I would reverse the judgment appealed from.

NOTES

[1] In order to secure the net transit rate of 12¢ and the credit privileges held out in the tariff, the tariff required the defendant to execute a contract and bond agreeing to reship finished products manufactured at Alexandria from the inbound rough lumber, weighing 30% thereof, within 12 months from the date of paid freight bills covering inbound movements of such rough hardwood lumber. If defendant failed to ship out within the time prescribed thereby sufficient manufactured tonnage to fulfill the requirements of the tariff, the net transit rate no longer applied, but the full local rate, 20¢ for 100 pounds, which should and would have applied on the shipments involved in this case except for the rough material tariff and defendant's executing contract and bond in compliance therewith, became applicable.

[2] Midstate Horticultural Co. v. Pennsylvania R. Co., 320 U.S. 356, 64 S. Ct. 128, 88 L. Ed. 96; Boone v. United States, 6 Cir., 109 F.2d 560; Crancer v. Lowden, 315 U.S. 631, 62 S. Ct. 763, 86 L. Ed. 1077.

[3] Federal Reserve Bank, etc., v. Atlanta Trust Co., 5 Cir., 91 F.2d 283, 284, 117 A.L.R. 1160; United States v. Wurts, 303 U.S. 414, 58 S. Ct. 637, 82 L. Ed. 932.
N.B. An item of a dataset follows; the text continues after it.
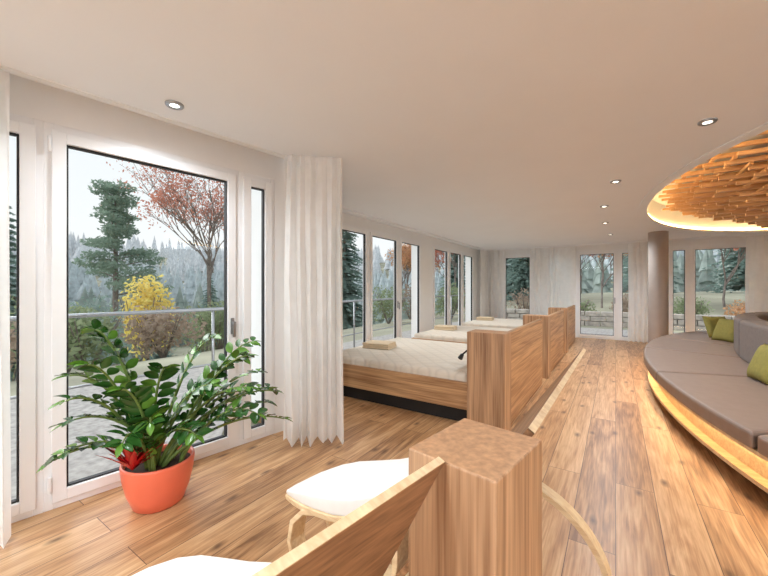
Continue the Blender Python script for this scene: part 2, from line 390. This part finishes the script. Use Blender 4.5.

[1] 49 U.S.C.A. § 3 (2) provides: "No carrier by railroad subject to the provisions of this chapter shall deliver or relinquish possession at destination of any freight transported by it until all tariff rates and charges thereon have been paid, except under such rules and regulations as the commission may from time to time prescribe to govern the settlement of all such rates and charges * * *." (Emphasis added.)

[2] 49 U.S.C.A. § 16(3) (e) provides: "The cause of action in respect of a shipment of property shall, for the purposes of this section, be deemed to accrue upon delivery or tender of delivery thereof by the carrier, and not after."

[3] 49 U.S.C.A. § 16(3) (a) provides: "All actions at law by carriers subject to this chapter for recovery of their charges, or any part thereof, shall be begun within two years from the time the cause of action accrues, and not after."